The road looks nothing like I remember it; nor does it look anything like it did right after the tsunami. One week ago rubble covered everything, and two major bridges were washed away. The road reopened just five days ago, Chandra tells me, after a fleet of bulldozers shoved tons of debris, boats and broken buildings to the side.

We stop for lunch at the Avanhala Restaurant in Bentota. Manager R.G. Jayawardena, a short man with an enormous belly, hands me his business card; it proclaims his diploma in journalism. When I press him on this, he opens a file and extracts the snapshots he took of the Queen of the Sea, the packed tourist train that was derailed by the tsunami, with an awful loss of life. They're not good photographs, but they were taken fresh. If anything, they show that the voyeuristic impulse is universal. Jayawardena's images, showing him standing beside the train's wrecked engine, remind me of the photos people took in San Francisco's Marina District after the Loma Prieta earthquake in 1989. Such photos are highly prized, for they show us with monuments that are both majestic and temporary, and as spectacular as they are notorious.

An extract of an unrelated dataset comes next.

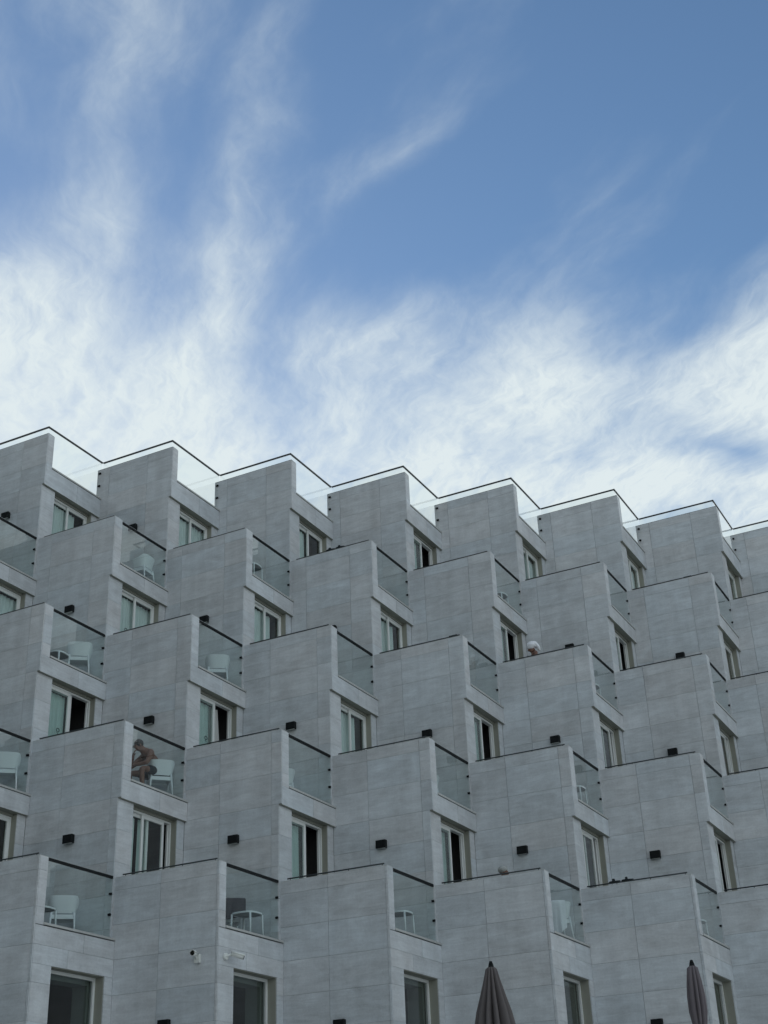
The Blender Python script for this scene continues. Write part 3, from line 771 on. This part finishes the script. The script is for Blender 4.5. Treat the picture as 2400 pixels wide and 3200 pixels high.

We pay our bill and drive onward to Balapitiya, which, Chandra informs me, was a mainly Muslim community. Looking at the egalitarian damage -- to the homes of Hindus, Christians and Muslims alike -- puts paid to the notion of a God who takes sides. On the other hand, it's remarkable to note that, in many towns, the most significant shrines of each religion -- a crucifix in Maggona, a meditating Buddha in Akurala, and a statue of Shiva in a Hindu shrine along the road -- were miraculously spared. Seeing one example, I'd be tempted to dismiss it as coincidence. But witnessed in nearly every settlement, the site of these lone shrines, standing amid endless rubble, is enough to make even this cynic hedge his bets.